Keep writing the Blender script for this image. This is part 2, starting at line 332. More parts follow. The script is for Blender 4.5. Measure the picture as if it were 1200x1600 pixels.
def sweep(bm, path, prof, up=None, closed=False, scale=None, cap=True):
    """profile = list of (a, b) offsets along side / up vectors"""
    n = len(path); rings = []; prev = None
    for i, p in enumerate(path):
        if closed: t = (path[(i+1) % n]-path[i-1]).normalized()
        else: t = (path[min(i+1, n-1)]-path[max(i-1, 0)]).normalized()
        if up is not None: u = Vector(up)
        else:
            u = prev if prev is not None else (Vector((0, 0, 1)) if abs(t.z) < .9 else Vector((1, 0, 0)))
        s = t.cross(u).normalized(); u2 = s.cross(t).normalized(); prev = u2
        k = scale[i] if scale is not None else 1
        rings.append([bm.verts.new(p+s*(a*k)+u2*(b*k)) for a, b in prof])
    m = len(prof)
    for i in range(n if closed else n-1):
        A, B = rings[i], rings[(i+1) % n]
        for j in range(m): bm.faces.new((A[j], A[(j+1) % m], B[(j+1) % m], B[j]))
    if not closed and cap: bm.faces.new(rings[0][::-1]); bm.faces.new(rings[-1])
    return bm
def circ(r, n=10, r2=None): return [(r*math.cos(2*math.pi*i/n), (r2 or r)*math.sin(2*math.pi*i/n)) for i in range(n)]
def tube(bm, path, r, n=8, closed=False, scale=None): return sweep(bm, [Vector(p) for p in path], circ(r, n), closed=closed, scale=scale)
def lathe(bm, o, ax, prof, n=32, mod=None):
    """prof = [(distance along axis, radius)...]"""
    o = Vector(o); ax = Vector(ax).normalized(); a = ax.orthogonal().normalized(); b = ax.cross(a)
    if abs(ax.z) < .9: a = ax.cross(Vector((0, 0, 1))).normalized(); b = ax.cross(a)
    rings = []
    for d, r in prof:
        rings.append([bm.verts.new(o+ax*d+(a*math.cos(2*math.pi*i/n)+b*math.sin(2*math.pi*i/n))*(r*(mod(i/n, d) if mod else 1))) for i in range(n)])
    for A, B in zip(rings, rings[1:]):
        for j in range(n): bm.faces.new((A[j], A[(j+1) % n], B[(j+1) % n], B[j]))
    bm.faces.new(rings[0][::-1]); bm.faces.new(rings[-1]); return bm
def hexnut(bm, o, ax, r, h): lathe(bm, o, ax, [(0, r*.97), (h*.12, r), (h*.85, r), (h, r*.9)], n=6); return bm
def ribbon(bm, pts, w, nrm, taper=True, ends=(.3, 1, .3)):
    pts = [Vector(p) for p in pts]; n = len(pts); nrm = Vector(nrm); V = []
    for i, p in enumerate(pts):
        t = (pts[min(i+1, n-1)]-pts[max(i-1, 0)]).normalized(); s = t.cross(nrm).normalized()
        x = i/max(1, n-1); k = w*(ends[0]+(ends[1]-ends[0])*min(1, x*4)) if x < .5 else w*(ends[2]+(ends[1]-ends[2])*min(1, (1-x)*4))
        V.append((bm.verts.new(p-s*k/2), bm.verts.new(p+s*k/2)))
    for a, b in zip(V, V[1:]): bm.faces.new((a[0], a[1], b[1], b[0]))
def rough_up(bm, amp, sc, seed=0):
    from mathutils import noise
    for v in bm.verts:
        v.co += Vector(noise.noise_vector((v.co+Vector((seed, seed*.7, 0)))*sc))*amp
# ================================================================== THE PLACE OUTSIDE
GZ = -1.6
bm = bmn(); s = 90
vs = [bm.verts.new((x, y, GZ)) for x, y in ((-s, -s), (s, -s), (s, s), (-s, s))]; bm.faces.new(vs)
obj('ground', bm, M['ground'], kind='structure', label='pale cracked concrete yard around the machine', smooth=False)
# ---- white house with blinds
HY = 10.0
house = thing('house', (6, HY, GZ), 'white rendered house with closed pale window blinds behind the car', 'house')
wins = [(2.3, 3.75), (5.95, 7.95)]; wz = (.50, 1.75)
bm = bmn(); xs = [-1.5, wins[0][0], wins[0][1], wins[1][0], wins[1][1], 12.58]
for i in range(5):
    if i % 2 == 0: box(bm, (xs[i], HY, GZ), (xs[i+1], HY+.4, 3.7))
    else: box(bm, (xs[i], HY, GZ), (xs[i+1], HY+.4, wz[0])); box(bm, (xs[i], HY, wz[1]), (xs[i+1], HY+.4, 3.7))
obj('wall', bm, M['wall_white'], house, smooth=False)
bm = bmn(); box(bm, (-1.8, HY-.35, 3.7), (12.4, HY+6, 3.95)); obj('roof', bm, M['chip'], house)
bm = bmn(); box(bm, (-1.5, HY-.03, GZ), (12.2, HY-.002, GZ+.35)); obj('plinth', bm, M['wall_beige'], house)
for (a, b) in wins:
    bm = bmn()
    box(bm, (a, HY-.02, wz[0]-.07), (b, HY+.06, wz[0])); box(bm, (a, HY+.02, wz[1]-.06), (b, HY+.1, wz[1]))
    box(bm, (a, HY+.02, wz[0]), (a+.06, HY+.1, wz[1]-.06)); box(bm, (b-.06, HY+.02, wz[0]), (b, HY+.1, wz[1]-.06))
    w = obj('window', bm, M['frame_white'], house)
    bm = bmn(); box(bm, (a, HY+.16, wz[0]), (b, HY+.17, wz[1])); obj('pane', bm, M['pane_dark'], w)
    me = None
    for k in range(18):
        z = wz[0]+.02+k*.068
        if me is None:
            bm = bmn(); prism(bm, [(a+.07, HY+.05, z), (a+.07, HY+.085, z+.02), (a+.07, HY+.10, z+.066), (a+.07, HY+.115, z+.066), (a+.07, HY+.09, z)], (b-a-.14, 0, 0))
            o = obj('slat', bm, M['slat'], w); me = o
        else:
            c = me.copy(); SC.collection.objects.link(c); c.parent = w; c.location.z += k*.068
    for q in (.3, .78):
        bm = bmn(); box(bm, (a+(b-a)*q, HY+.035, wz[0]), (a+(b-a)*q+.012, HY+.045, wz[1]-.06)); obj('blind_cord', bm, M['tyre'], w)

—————

Task goal:
Extract all of the data shown above and repeat it verbatim.

The reply:
Keep writing the Blender script for this image. This is part 2, starting at line 332. More parts follow. The script is for Blender 4.5. Measure the picture as if it were 1200x1600 pixels.
def sweep(bm, path, prof, up=None, closed=False, scale=None, cap=True):
    """profile = list of (a, b) offsets along side / up vectors"""
    n = len(path); rings = []; prev = None
    for i, p in enumerate(path):
        if closed: t = (path[(i+1) % n]-path[i-1]).normalized()
        else: t = (path[min(i+1, n-1)]-path[max(i-1, 0)]).normalized()
        if up is not None: u = Vector(up)
        else:
            u = prev if prev is not None else (Vector((0, 0, 1)) if abs(t.z) < .9 else Vector((1, 0, 0)))
        s = t.cross(u).normalized(); u2 = s.cross(t).normalized(); prev = u2
        k = scale[i] if scale is not None else 1
        rings.append([bm.verts.new(p+s*(a*k)+u2*(b*k)) for a, b in prof])
    m = len(prof)
    for i in range(n if closed else n-1):
        A, B = rings[i], rings[(i+1) % n]
        for j in range(m): bm.faces.new((A[j], A[(j+1) % m], B[(j+1) % m], B[j]))
    if not closed and cap: bm.faces.new(rings[0][::-1]); bm.faces.new(rings[-1])
    return bm
def circ(r, n=10, r2=None): return [(r*math.cos(2*math.pi*i/n), (r2 or r)*math.sin(2*math.pi*i/n)) for i in range(n)]
def tube(bm, path, r, n=8, closed=False, scale=None): return sweep(bm, [Vector(p) for p in path], circ(r, n), closed=closed, scale=scale)
def lathe(bm, o, ax, prof, n=32, mod=None):
    """prof = [(distance along axis, radius)...]"""
    o = Vector(o); ax = Vector(ax).normalized(); a = ax.orthogonal().normalized(); b = ax.cross(a)
    if abs(ax.z) < .9: a = ax.cross(Vector((0, 0, 1))).normalized(); b = ax.cross(a)
    rings = []
    for d, r in prof:
        rings.append([bm.verts.new(o+ax*d+(a*math.cos(2*math.pi*i/n)+b*math.sin(2*math.pi*i/n))*(r*(mod(i/n, d) if mod else 1))) for i in range(n)])
    for A, B in zip(rings, rings[1:]):
        for j in range(n): bm.faces.new((A[j], A[(j+1) % n], B[(j+1) % n], B[j]))
    bm.faces.new(rings[0][::-1]); bm.faces.new(rings[-1]); return bm
def hexnut(bm, o, ax, r, h): lathe(bm, o, ax, [(0, r*.97), (h*.12, r), (h*.85, r), (h, r*.9)], n=6); return bm
def ribbon(bm, pts, w, nrm, taper=True, ends=(.3, 1, .3)):
    pts = [Vector(p) for p in pts]; n = len(pts); nrm = Vector(nrm); V = []
    for i, p in enumerate(pts):
        t = (pts[min(i+1, n-1)]-pts[max(i-1, 0)]).normalized(); s = t.cross(nrm).normalized()
        x = i/max(1, n-1); k = w*(ends[0]+(ends[1]-ends[0])*min(1, x*4)) if x < .5 else w*(ends[2]+(ends[1]-ends[2])*min(1, (1-x)*4))
        V.append((bm.verts.new(p-s*k/2), bm.verts.new(p+s*k/2)))
    for a, b in zip(V, V[1:]): bm.faces.new((a[0], a[1], b[1], b[0]))
def rough_up(bm, amp, sc, seed=0):
    from mathutils import noise
    for v in bm.verts:
        v.co += Vector(noise.noise_vector((v.co+Vector((seed, seed*.7, 0)))*sc))*amp
# ================================================================== THE PLACE OUTSIDE
GZ = -1.6
bm = bmn(); s = 90
vs = [bm.verts.new((x, y, GZ)) for x, y in ((-s, -s), (s, -s), (s, s), (-s, s))]; bm.faces.new(vs)
obj('ground', bm, M['ground'], kind='structure', label='pale cracked concrete yard around the machine', smooth=False)
# ---- white house with blinds
HY = 10.0
house = thing('house', (6, HY, GZ), 'white rendered house with closed pale window blinds behind the car', 'house')
wins = [(2.3, 3.75), (5.95, 7.95)]; wz = (.50, 1.75)
bm = bmn(); xs = [-1.5, wins[0][0], wins[0][1], wins[1][0], wins[1][1], 12.58]
for i in range(5):
    if i % 2 == 0: box(bm, (xs[i], HY, GZ), (xs[i+1], HY+.4, 3.7))
    else: box(bm, (xs[i], HY, GZ), (xs[i+1], HY+.4, wz[0])); box(bm, (xs[i], HY, wz[1]), (xs[i+1], HY+.4, 3.7))
obj('wall', bm, M['wall_white'], house, smooth=False)
bm = bmn(); box(bm, (-1.8, HY-.35, 3.7), (12.4, HY+6, 3.95)); obj('roof', bm, M['chip'], house)
bm = bmn(); box(bm, (-1.5, HY-.03, GZ), (12.2, HY-.002, GZ+.35)); obj('plinth', bm, M['wall_beige'], house)
for (a, b) in wins:
    bm = bmn()
    box(bm, (a, HY-.02, wz[0]-.07), (b, HY+.06, wz[0])); box(bm, (a, HY+.02, wz[1]-.06), (b, HY+.1, wz[1]))
    box(bm, (a, HY+.02, wz[0]), (a+.06, HY+.1, wz[1]-.06)); box(bm, (b-.06, HY+.02, wz[0]), (b, HY+.1, wz[1]-.06))
    w = obj('window', bm, M['frame_white'], house)
    bm = bmn(); box(bm, (a, HY+.16, wz[0]), (b, HY+.17, wz[1])); obj('pane', bm, M['pane_dark'], w)
    me = None
    for k in range(18):
        z = wz[0]+.02+k*.068
        if me is None:
            bm = bmn(); prism(bm, [(a+.07, HY+.05, z), (a+.07, HY+.085, z+.02), (a+.07, HY+.10, z+.066), (a+.07, HY+.115, z+.066), (a+.07, HY+.09, z)], (b-a-.14, 0, 0))
            o = obj('slat', bm, M['slat'], w); me = o
        else:
            c = me.copy(); SC.collection.objects.link(c); c.parent = w; c.location.z += k*.068
    for q in (.3, .78):
        bm = bmn(); box(bm, (a+(b-a)*q, HY+.035, wz[0]), (a+(b-a)*q+.012, HY+.045, wz[1]-.06)); obj('blind_cord', bm, M['tyre'], w)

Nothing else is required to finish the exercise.